Reproduce exactly the lines below, from the first through the one containing "b.obj('concrete_groin',[M_conc])", and nothing more.

** Start Dataset section **

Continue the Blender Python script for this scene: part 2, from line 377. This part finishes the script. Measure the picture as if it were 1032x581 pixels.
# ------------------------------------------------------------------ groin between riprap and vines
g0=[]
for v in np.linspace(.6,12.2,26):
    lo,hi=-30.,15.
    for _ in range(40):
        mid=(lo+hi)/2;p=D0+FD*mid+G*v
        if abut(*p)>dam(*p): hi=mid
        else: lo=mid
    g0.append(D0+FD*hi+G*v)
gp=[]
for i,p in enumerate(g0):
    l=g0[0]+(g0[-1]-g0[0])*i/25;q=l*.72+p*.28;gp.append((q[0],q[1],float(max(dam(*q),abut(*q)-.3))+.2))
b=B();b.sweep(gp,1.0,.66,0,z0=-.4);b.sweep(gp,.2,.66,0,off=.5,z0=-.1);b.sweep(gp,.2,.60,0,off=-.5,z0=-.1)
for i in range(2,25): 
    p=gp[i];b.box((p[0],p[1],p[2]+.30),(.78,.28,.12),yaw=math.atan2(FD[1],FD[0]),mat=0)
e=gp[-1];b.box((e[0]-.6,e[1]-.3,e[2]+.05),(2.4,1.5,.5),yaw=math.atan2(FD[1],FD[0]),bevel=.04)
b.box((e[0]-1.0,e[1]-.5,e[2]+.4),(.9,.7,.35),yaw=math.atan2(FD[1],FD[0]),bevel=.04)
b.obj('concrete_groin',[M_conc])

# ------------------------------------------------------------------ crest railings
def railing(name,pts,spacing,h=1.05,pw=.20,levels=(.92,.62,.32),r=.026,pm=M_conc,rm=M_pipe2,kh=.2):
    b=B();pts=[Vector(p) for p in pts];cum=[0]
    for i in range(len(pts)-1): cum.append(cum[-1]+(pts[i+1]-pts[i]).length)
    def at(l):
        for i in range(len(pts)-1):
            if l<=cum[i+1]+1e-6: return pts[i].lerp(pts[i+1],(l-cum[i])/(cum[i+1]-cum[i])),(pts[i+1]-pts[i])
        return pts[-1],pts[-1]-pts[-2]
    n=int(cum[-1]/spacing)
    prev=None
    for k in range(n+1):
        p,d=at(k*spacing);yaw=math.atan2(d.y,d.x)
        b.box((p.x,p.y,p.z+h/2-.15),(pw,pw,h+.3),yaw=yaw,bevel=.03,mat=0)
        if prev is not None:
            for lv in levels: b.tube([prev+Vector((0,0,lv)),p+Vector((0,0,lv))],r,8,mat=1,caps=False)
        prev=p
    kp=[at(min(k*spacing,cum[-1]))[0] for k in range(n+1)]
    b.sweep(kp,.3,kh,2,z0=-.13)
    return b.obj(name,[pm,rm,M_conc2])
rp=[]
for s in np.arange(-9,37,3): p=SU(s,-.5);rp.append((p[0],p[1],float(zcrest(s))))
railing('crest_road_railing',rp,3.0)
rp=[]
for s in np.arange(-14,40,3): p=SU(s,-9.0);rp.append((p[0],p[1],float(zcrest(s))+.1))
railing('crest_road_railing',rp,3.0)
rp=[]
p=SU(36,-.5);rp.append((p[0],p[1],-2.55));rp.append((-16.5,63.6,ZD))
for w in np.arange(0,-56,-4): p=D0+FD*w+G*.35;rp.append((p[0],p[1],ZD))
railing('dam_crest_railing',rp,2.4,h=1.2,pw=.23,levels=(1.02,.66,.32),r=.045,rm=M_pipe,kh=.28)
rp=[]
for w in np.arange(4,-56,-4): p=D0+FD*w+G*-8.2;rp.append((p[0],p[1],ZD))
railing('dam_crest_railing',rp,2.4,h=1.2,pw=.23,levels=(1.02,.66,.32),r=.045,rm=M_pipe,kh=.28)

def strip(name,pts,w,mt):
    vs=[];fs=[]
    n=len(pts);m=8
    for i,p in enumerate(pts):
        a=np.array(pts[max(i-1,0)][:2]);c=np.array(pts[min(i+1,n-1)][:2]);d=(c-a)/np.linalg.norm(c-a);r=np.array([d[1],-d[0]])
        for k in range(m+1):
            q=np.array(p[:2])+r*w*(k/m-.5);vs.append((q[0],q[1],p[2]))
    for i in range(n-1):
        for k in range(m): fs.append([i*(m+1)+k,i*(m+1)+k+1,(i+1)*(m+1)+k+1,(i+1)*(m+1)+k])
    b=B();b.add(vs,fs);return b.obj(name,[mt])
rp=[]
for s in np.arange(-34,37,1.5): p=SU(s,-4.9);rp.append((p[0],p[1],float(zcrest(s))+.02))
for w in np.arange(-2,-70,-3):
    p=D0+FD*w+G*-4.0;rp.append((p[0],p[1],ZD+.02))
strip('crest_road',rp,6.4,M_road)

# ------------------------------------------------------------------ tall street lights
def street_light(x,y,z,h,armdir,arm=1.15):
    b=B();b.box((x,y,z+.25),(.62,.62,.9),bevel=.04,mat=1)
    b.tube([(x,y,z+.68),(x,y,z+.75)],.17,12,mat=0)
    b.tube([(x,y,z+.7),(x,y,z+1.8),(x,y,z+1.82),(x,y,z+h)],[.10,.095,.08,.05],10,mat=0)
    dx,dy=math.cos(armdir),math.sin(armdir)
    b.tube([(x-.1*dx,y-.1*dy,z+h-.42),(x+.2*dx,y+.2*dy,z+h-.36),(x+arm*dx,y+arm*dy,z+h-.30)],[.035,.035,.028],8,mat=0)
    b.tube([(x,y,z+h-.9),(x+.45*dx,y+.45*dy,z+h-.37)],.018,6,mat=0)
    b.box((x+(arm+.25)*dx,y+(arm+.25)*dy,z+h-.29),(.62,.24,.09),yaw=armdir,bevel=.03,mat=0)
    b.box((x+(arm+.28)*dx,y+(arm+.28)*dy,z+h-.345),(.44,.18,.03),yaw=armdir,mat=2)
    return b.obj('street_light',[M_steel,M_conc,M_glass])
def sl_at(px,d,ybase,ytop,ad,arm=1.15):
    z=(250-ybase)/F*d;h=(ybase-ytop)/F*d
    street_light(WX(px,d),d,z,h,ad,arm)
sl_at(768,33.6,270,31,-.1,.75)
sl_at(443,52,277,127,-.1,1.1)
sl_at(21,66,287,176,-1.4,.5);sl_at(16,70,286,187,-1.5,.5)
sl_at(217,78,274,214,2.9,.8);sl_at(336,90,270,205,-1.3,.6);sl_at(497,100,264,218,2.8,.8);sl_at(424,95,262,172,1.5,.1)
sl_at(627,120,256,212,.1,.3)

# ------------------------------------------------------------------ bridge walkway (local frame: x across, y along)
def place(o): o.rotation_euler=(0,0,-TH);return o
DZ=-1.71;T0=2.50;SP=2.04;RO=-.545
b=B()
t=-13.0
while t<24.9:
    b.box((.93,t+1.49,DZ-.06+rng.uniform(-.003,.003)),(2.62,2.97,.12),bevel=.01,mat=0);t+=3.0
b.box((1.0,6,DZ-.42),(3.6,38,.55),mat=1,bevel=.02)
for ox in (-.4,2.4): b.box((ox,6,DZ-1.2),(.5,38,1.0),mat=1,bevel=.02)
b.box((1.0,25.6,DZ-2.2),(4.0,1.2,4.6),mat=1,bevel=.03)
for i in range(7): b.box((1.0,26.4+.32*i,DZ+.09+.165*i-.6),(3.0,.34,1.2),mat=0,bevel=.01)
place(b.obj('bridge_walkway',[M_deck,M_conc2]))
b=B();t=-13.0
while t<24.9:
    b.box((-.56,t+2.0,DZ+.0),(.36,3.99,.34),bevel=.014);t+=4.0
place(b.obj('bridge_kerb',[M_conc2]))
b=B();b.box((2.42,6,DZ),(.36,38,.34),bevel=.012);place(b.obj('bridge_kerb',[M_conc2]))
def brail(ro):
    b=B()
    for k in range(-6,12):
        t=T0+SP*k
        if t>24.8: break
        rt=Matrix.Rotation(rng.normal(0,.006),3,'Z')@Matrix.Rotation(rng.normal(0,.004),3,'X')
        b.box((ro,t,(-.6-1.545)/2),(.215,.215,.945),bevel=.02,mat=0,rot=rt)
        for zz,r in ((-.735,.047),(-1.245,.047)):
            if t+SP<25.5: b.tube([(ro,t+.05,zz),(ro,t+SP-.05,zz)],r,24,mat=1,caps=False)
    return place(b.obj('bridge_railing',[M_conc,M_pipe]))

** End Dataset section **

__Completed task__.
Continue the Blender Python script for this scene: part 2, from line 377. This part finishes the script. Measure the picture as if it were 1032x581 pixels.
# ------------------------------------------------------------------ groin between riprap and vines
g0=[]
for v in np.linspace(.6,12.2,26):
    lo,hi=-30.,15.
    for _ in range(40):
        mid=(lo+hi)/2;p=D0+FD*mid+G*v
        if abut(*p)>dam(*p): hi=mid
        else: lo=mid
    g0.append(D0+FD*hi+G*v)
gp=[]
for i,p in enumerate(g0):
    l=g0[0]+(g0[-1]-g0[0])*i/25;q=l*.72+p*.28;gp.append((q[0],q[1],float(max(dam(*q),abut(*q)-.3))+.2))
b=B();b.sweep(gp,1.0,.66,0,z0=-.4);b.sweep(gp,.2,.66,0,off=.5,z0=-.1);b.sweep(gp,.2,.60,0,off=-.5,z0=-.1)
for i in range(2,25): 
    p=gp[i];b.box((p[0],p[1],p[2]+.30),(.78,.28,.12),yaw=math.atan2(FD[1],FD[0]),mat=0)
e=gp[-1];b.box((e[0]-.6,e[1]-.3,e[2]+.05),(2.4,1.5,.5),yaw=math.atan2(FD[1],FD[0]),bevel=.04)
b.box((e[0]-1.0,e[1]-.5,e[2]+.4),(.9,.7,.35),yaw=math.atan2(FD[1],FD[0]),bevel=.04)
b.obj('concrete_groin',[M_conc])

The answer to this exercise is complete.